Once you accept the tempting 0% offer, it’s debatable who benefits more. The credit card company has you as a customer, but you can use their card interest-free for the duration of the introductory period, which could be well over a year. The true test for credit card issuers is whether you will keep using the card once the no-interest period ends. They hope the 0% interest offer will hook you, and because you’ll already be in the habit of using their card, you’ll continue swiping even once you have a regular interest rate.

Not only do credit card companies hope you’ll continue to use your card after the introductory period, but they prefer you carry a balance once the regular annual percentage rate (APR), which is likely at least in the double-digits, kicks in. Giving you a year or more of interest-free payments may have lost them money in the short-term, but if you carry a hefty balance once your introductory period ends, you’ll be paying significant interest. In other words, they’ll make their money back unless you default on the card and don’t repay what you owe. (Credit card companies also make money on transaction fees each time you use the card.)

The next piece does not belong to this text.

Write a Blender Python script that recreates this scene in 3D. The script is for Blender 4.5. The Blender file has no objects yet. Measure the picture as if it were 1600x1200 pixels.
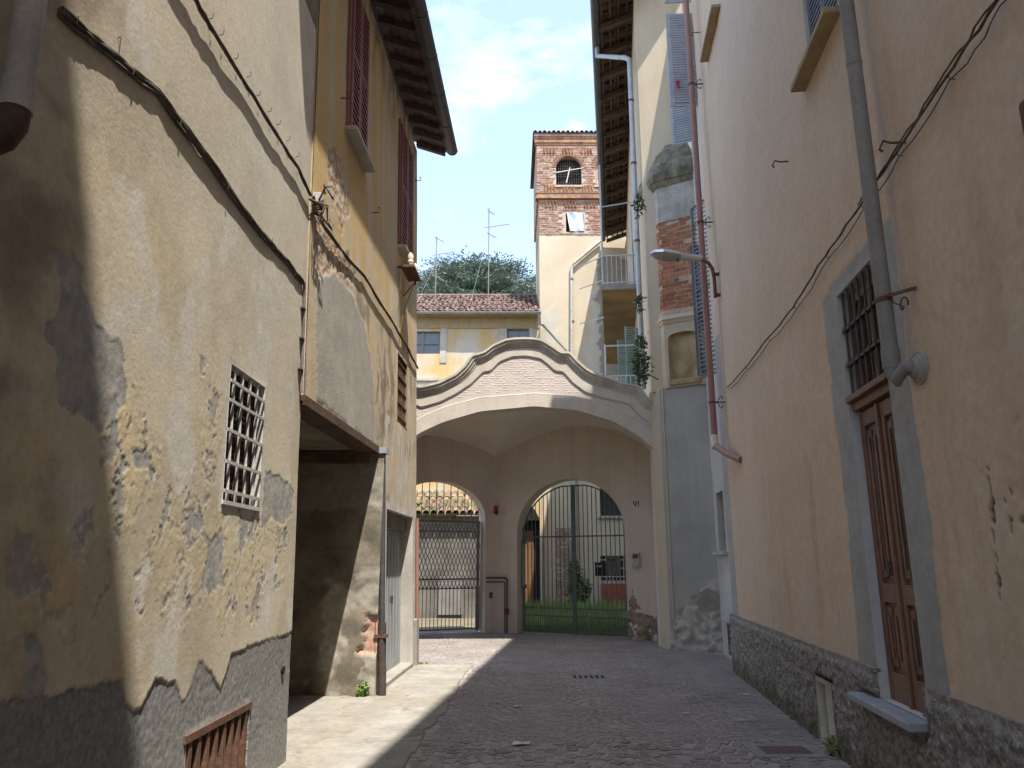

How to make sure you profit

Using 0% interest credit cards to your advantage is simple: Don’t carry a balance once the introductory period ends. By all means, carry a balance during 0% window; that’s what it’s there for. It’s the perfect time to buy that nice appliance, book your vacation or make another purchase that you would like to take your time paying off without any interest. But as your introductory period nears its end, start paying down your balance. Once it’s over, try to pay your balance in full each month to avoid incurring interest fees.

If you plan to carry a balance after the promotional period, make sure you understand the true interest cost of that credit card. Consider the promotional APR and period, the ongoing APR and the length of time you plan to have the credit card. The NerdWallet credit card tool can help you determine this true interest cost to see if it’s really a good deal.

Another pointer: Do not pay your bill late during the introductory period. If you make even one late payment, some issuers will take away the 0% rate and replace it with a penalty rate close to 30%, skipping right over the regular APR.